__What needs to be done__
From the listing below, extract every line containing "scene".

* Start *

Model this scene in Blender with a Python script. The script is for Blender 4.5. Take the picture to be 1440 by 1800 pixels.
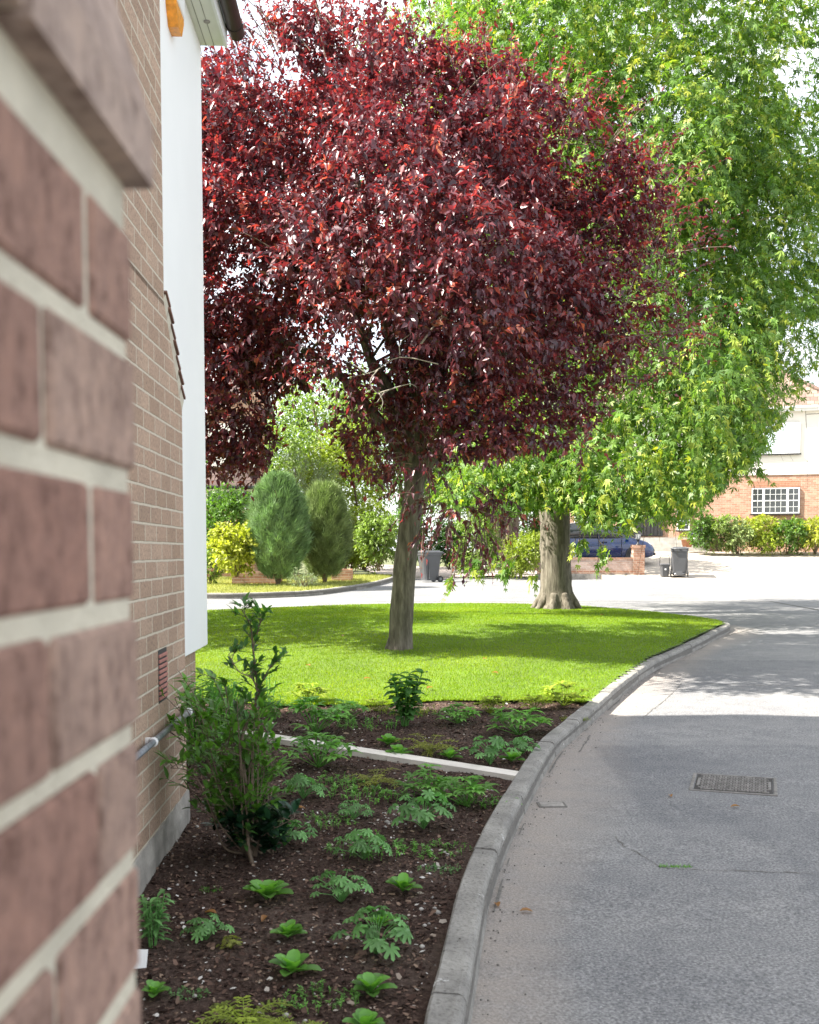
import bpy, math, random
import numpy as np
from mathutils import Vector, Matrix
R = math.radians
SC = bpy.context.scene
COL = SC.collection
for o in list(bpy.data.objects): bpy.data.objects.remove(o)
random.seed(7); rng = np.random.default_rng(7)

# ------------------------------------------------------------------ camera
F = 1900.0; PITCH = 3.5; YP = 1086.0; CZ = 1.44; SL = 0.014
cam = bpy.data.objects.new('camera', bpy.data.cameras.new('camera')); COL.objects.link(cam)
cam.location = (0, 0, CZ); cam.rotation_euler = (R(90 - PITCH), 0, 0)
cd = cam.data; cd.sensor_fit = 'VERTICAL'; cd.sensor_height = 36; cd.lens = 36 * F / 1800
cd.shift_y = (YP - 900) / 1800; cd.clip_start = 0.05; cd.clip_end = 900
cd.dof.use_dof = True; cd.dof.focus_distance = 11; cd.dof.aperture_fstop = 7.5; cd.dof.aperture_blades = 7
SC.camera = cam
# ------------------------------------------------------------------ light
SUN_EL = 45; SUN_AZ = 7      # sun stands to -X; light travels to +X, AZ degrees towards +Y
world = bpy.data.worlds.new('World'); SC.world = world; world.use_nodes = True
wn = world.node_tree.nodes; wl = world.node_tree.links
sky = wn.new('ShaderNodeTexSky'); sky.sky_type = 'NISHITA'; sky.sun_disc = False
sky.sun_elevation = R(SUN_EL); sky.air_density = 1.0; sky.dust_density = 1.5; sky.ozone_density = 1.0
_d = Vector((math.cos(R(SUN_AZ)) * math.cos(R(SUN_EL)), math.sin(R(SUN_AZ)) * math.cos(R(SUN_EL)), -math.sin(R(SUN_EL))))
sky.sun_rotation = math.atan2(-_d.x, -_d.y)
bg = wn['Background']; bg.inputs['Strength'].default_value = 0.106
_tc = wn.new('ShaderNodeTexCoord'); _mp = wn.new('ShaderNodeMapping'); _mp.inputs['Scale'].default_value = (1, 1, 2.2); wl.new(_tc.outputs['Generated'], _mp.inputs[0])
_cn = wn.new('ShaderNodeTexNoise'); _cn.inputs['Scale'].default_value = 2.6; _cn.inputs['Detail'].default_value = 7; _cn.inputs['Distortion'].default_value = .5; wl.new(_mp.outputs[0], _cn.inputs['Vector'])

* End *

__Reply__
Model this scene in Blender with a Python script. The script is for Blender 4.5. Take the picture to be 1440 by 1800 pixels.
SC = bpy.context.scene